The engineering profession in Vietnam is for versatile and impactful careers that create a legacy for society and for the lives of everyone (Arunkumar et al., 2018). To support their businesses, employers are demanding engineering graduates be better trained and better educated. Within the Higher Education (HE) sector, today’s agenda in Vietnam focuses on engineering graduate employability and the development of measurable outcomes for higher quality in graduates’ attributes and skills. Because of these society-driven HE changes, there is an unstoppable push for engineering programmes to go far beyond the traditional core teaching of fundamental principles in science and technology. This is reflected in the Vietnamese university system, which has three pillars to the content of graduate programmes. These unpinning pillars are knowledge; abilities and skills; and personal qualities and attitudes. To successfully achieve the required learning outcomes from embedding these pillars into engineering programmes Vietnamese HE must identify the desired attributes of its graduates. It is observed that these graduate attributes are delivered primarily through traditional or online lecturers and/or stand-alone specialized laboratory-based practical.

It is generally accepted that engineering graduates need to be prepared for the increasing use of advanced and appropriate technologies in their workplaces. In 2007 Patil and Codner (Patil & Codner, 2007) distinguish hard, soft and global skill sets as essential components of engineering students’ competencies. of Hard skills are fundamental knowledge; expertise in engineering subjects; engineering design and problem solving skills; project management skills, etc. Under the soft skills are listed general knowledge; communication skills; managerial and organization skills; negotiation and interpersonal communication skills ; ethics, empathy; leadership and listening; financial management and budgeting; and safety and sustainability; The global skills set encompasses understanding global, political and societal issues; cross and multi-cultural issues; international labour market and workplace imperatives; engineering solutions/applications in a global context, etc.. For Vietnamese students to effectively be able to apply soft and global skill sets in the engineering workplace we observed that education and training requires the introduction of new graduate attributes and non-traditional teaching and learning methods, which are not familiar within current Vietnamese HE. These same Vietnamese students are well-known historically to cope well with education scoping the hard skills by way of the teaching of fundamental principles covering core science and technology subjects that are assessed by traditional paper examinations.

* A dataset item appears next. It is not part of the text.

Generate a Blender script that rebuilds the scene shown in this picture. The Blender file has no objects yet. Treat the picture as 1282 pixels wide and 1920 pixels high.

In recent years there has been an upsurge in the attention in Vietnamese universities for programme leaders to map and develop a new set of workable graduate attributes. The underlying factors that have influenced the growing importance of these attributes, include education being a lifelong process, a focus on graduate employability and the development of outcome measures to demonstrate the overall quality of HE throughout the country (Bath et al., 2004). Most Vietnamese universities prepare their engineering curricula in accordance with the frameworks and guidelines of the well-known engineering accreditation bodies, such as Accreditation Board for Engineering and Technology (ABET) in North America and ASEAN University Network (AUN). Departments and faculties with engineering programmes implement these accreditation requirements to define, monitor, and articulate essential graduate attributes. Accordingly, Vietnamese universities have recently addressed the importance of properly including employability skills in their graduate programmes. This is achieved through courses with learning outcomes linked to assessing development and applications of skills. It is noteworthy that in 2016 the Vietnamese government issued the National Qualifications Framework which embeds the concept of learning outcomes to increase quality of HE with respect to graduates’ employability skills.